More than three years ago, before Little C was even a twinkle in Big C’s eye, we decided to take a trip for our tenth anniversary. We’d never been on a cruise, and it seemed like a good time to experience one to celebrate. We started a vacation club account at our credit union and put a little money away each paycheck toward that trip.

In the meantime, Little C arrived and changed our lives for the better. We kept saving up for the cruise, though, because we decided it was still important for us to do something special.

We celebrated our tenth anniversary last fall and started looking at cruise options for February, the least busy month for Big C on the farm and an easier month for me to get away from work as well. We checked out cruises within our budget and had a nice one picked out…

But the thought of being out in the middle of the ocean, with uncertain communication back home, in February, made it awful hard to think about leaving Little C behind, even though she would have been in the best possible care from both sets of grandparents.

And so the first change of plans took place.

We decided on a four-day weekend, to a location within a day’s drive (just in case), and Big C requested heading south. A pretty good idea for the end of February, I thought. Going back and forth with a few destinations, we settled on Memphis, a place I’d never been and he’d only been to once, in high school.

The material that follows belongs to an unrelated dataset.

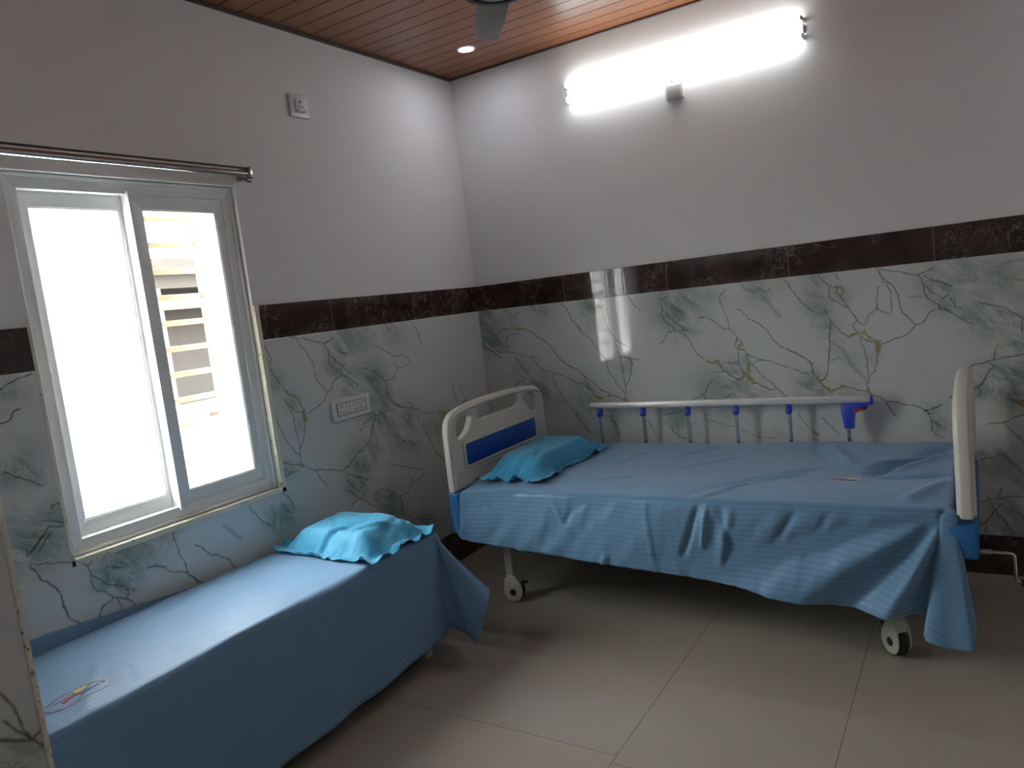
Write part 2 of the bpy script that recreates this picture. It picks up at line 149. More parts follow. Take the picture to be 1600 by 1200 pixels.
# ------------------------------------------------------------------ materials
class N:
    def __init__(s, name):
        s.m = bpy.data.materials.new(name); s.m.use_nodes = True; s.t = s.m.node_tree; s.t.nodes.clear()
        s.out = s.new('ShaderNodeOutputMaterial'); s.b = s.new('ShaderNodeBsdfPrincipled'); s.t.links.new(s.b.outputs[0], s.out.inputs[0])
    def new(s, t, **k):
        n = s.t.nodes.new(t)
        for a, b in k.items(): setattr(n, a, b)
        return n
    def l(s, a, b): s.t.links.new(a, b)
    def set(s, **k):
        for a, v in k.items():
            s.b.inputs[{'col': 'Base Color', 'rough': 'Roughness', 'metal': 'Metallic', 'spec': 'Specular IOR Level', 'ior': 'IOR', 'coat': 'Coat Weight', 'sheen': 'Sheen Weight'}[a]].default_value = (*v, 1) if a == 'col' else v
        return s
    def pos(s): return s.new('ShaderNodeNewGeometry').outputs['Position'] if False else s.new('ShaderNodeTexCoord').outputs['Object']
    def map(s, vec, scale=(1, 1, 1), rot=(0, 0, 0), loc=(0, 0, 0)):
        n = s.new('ShaderNodeMapping'); s.l(vec, n.inputs[0]); n.inputs['Scale'].default_value = scale; n.inputs['Rotation'].default_value = rot; n.inputs['Location'].default_value = loc
        return n.outputs[0]
    def noise(s, vec, scale, detail=4, rough=.5, dist=0.0):
        n = s.new('ShaderNodeTexNoise'); s.l(vec, n.inputs['Vector']); n.inputs['Scale'].default_value = scale; n.inputs['Detail'].default_value = detail; n.inputs['Roughness'].default_value = rough; n.inputs['Distortion'].default_value = dist
        return n.outputs[0]
    def ramp(s, v, *els):
        n = s.new('ShaderNodeValToRGB'); s.l(v, n.inputs[0]); e = n.color_ramp.elements
        while len(e) < len(els): e.new(0.5)
        for i, (p, c) in enumerate(els):
            e[i].position = p; e[i].color = (*c, 1) if isinstance(c, tuple) else (c, c, c, 1)
        return n.outputs[0]
    def mix(s, f, a, b, bt='MIX'):
        n = s.new('ShaderNodeMix', data_type='RGBA', blend_type=bt)
        for i, v in ((0, f), (6, a), (7, b)):
            if hasattr(v, 'is_output'): s.l(v, n.inputs[i])
            else: n.inputs[i].default_value = v if i == 0 else (*v, 1)
        return n.outputs[2]
    def math(s, op, a, b=0.0, c=0.0):
        n = s.new('ShaderNodeMath', operation=op)
        for i, v in enumerate((a, b, c)):
            if hasattr(v, 'is_output'): s.l(v, n.inputs[i])
            else: n.inputs[i].default_value = v
        return n.outputs[0]
    def sep(s, vec):
        n = s.new('ShaderNodeSeparateXYZ'); s.l(vec, n.inputs[0]); return n.outputs
    def attr(s, name):
        n = s.new('ShaderNodeAttribute', attribute_name=name); return n.outputs['Fac']
    def bump(s, h, strength, dist=0.01):
        n = s.new('ShaderNodeBump'); s.l(h, n.inputs['Height']); n.inputs['Strength'].default_value = strength; n.inputs['Distance'].default_value = dist
        s.l(n.outputs[0], s.b.inputs['Normal']); return s
    def col(s, v): s.l(v, s.b.inputs['Base Color']); return s
    def rgh(s, v): s.l(v, s.b.inputs['Roughness']); return s
def plain(name, col, rough=.5, metal=0.0, var=.06, **k):
    n = N(name).set(col=col, rough=rough, metal=metal, **k)
    v = n.noise(n.pos(), 14, 3)
    n.col(n.mix(v, tuple(c*(1-var) for c in col), tuple(min(1, c*(1+var)) for c in col)))
    return n.m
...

Hotel reservations were made, and after a little arm-twisting, he even agreed to go see the Broadway touring production of The Lion King. We planned to visit Graceland and eat some good barbecue, and just enjoy the time away.

Elvis may have left the building, but he's still on the wall!

Elvis may have left the building, but he’s still on the wall!

As our departure came closer, I started watching the weather forecast. A few days before our trip, Memphis was hit by an ice storm that wreaked a lot of havoc on local roads. Temperatures were supposed to warm up before we left, though.

So we set off on Friday morning, planning to stop at Lambert’s Cafe in Sikeston, Missouri for a late lunch. The weather was great the whole way there, and we enjoyed some delicious food and of course their famous “throwed rolls!”

Fresh from the oven - yum!

Fresh from the oven – yum!

After lunch we stopped at an outlet mall so Big C could buy some new jeans. He knew exactly the brand he wanted and we spent about 15 minutes in the store. In that amount of time, it started to freezing rain, becoming pretty slick pretty fast. We decided to take off, hoping to get out ahead of the rain and be on our way.

A slow, slippery eight miles later, we’d turned around and headed back to a motel in Sikeston for the night. Plan change #2.

Relaxing that evening, I looked at the forecast again. Travel would be fine the next day, but more ice and snow was expected Sunday evening into Monday – when we were supposed to be at the musical and then headed home.

The third plan change – we decided to try and sell the tickets online and drive partway home Sunday afternoon. (The sale was successful, which made me very happy!)

Saturday morning took us to Graceland on a very rainy day. The plus side – crowds were slim! We both enjoyed Graceland and were glad we spent the extra $5 each to tour Elvis’s private jets. The self-guided tour was very well done and it was very cool to see the famous Jungle Room in person!

The Jungle Room - complete with green shag carpet on the floor... and ceiling!

The Jungle Room – complete with green shag carpet on the floor… and ceiling!

The one thing we hadn’t done yet was eat Memphis barbecue – so Sunday we decided to visit Beale Street and had lunch at Pig. I had ribs, which were fall-off-the-bone tender, and Big C had a sampler plate with chicken, pulled pork, and ribs. We bought a bottle of their spice rub, and plan to try it on some of our homegrown ribs soon.

A couple hours at an antique mall added a few treasures to our collection, then it was back to Sikeston for the night and one more meal at Lambert’s, because, well, why not?

The trip home on Monday was blissfully uneventful and it was so good to see Little C again. Now we’re finally back to a normal schedule and recovering from the colds we all picked up somewhere, and thinking about where our next trip might take us…

But if this one was any indication, it’ll change a few times before we get there!